Leiden physicists image lumpy superconductor
High-temperature superconductivity is one of the big mysteries in physics. Milan Allan’s research group used a Josephson Scanning Tunneling Microscope to image spatial variations of superconducting particles for the first time, and published about it in the journal Nature.
‘One of the mysteries of high temperature superconductors is the possibility of being inhomogeneous. This means that the density of the Cooper pairs causing the superconductivity changes over space’, says physicist Milan Allan of LION, ‘we proved that, indeed, very inhomogeneous superconductors exist, by imaging them for the first time.’
The discovery netted Doohee Cho, Koen Bastiaans, Damianos Chatzopoulos and Allan a Nature paper, and can help explain the mysterious high temperature superconductivity.
Conventional superconductivity, in which a material conducts an electrical current without any measurable resistance, was discovered in 1911. Leiden physicist Heike Kamerlingh Onnes noticed that the electrical resistance of mercury vanished at a temperature of 4.2 degrees above absolute zero.
Sailing boats
That was strange and unexpected, because normally, electrons that flow through a metal, will bump into atoms or irregularities in the crystal structure, leading to electrical resistance.

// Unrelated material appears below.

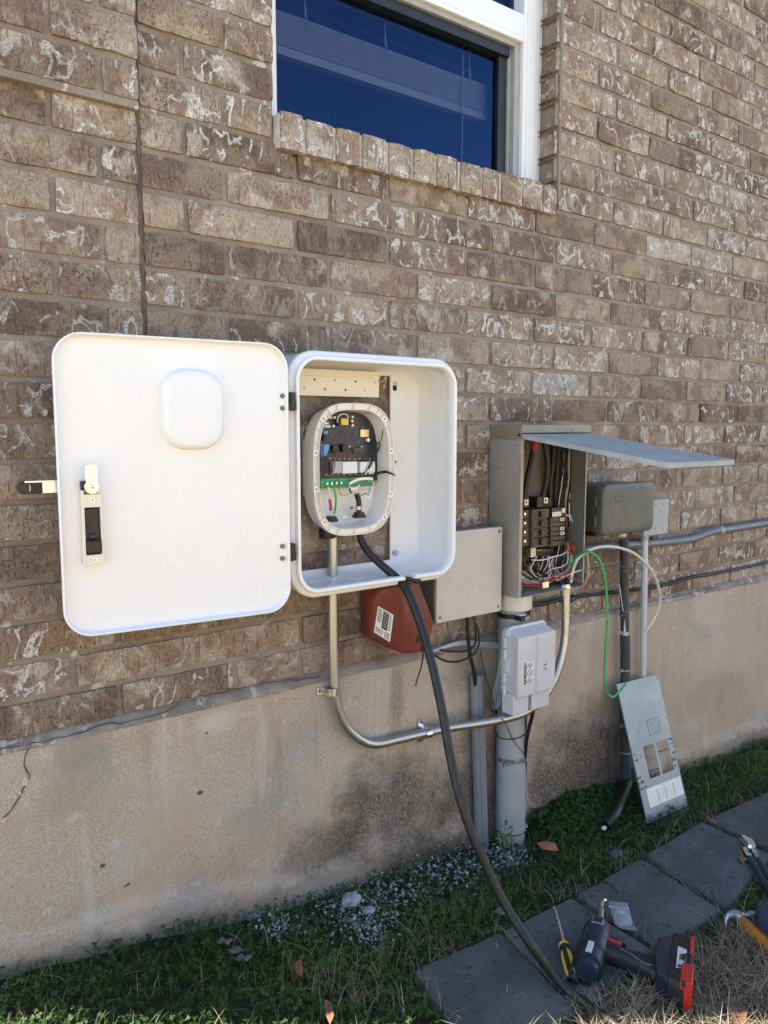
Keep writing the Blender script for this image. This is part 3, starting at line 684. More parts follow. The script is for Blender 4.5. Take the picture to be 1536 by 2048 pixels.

Only in 1957, the phenomenon was explained by physicists Bardeen, Cooper and Schrieffer. They showed how electrons flowing through a crystal can sense each other at a distance, via vibrations in the crystal lattice, leading them to couple and form so called Cooper pairs.
Other than electrons, Cooper pairs can merge and form one large collective, moving through the crystal. This collective is much larger than individual atoms or defects, and it will not sense them. It is a bit like the giant wave that flows through a field of sailing boats unhindered, where small waves will be stopped by individual boats.
High Temperature Superconductors
Unexpectedly, in 1986 the Swiss physicists Bednorz and Müller discovered a class of materials superconducting at unusually ‘warm’ temperatures up to 90 degrees above absolute zero. Warm enough to speak of High Temperature Superconductivity’.
This promises a host of applications in technology, ranging from practically lossless power lines to hovering trains, if the critical temperature could be increase to room temperature.
‘But the promise wasn’t fulfilled’, says Allan. Some applications are slowly hitting the market, but the critical temperature stalled, perhaps because to this day, theoretical physicists don’t fully understand unconventional superconductivity, despite decades of experiments and theorising.
What has been known, is that Cooper pairs in these superconductors are much smaller and sparser compared to conventional superconductors.
Josephson microscope
‘There has been talk about this inhomogeneity for years’, says Allan. To finally visualise it, Allan’s group used a special kind of Scanning Tunneling-microscope (STM), which images a sample by moving a tiny needle tip above the surface. While the needle scans the surface, the local properties are measured, yielding an image at atomic resolution.
The specific type of STM is called a Josephson-STM, in which the tip is covered with superconducting lead. It uses the Josephson effect: two superconducting currents can cross a small nonconducting gap, in this case the gap beteen the tip and the sample. By carefully measuring this Josephson current, the density of the Cooper pairs can be measured. Using other microscopes, it can simultaneously map the coherence of the Cooper pairs, a measure of their stability.
Lumpy Cooper pairs
The images, each taking about three days of scanning, showed that the coherence and the density were very inhomogeneous.
To exclude the possibility that this is caused by inhomogeneities in the crystal itself, the physicists imaged the atoms as well, but this yielded a completely different pattern. ‘This shows that the inhomogeneity is not simply a consequence of the crystal lattice but instead, it is a property of the Cooper pairs themselves’, says Allan.
Josephson STM’s had been built and used before, but not at the resolution and reliability that yielded these images. ‘It is a sum of many individual technical improvements,that allowed us to do this. And also picking the right sample.’ The carefully selected iron telluride selenide (FeTeSe) is an high temperature superconductor, but a relatively simple one
A new lens
The findings can further help theorists, such as LION physisicists Jan Zaanen and Koenraad Schalm, solve the mystery. With his microscope, Allan hopes to investigate other materials very soon. ‘It’s a like a new lens, a new kind of telescope. Finally, we can look at a key property of superconductivity that previously couldn’t be seen.’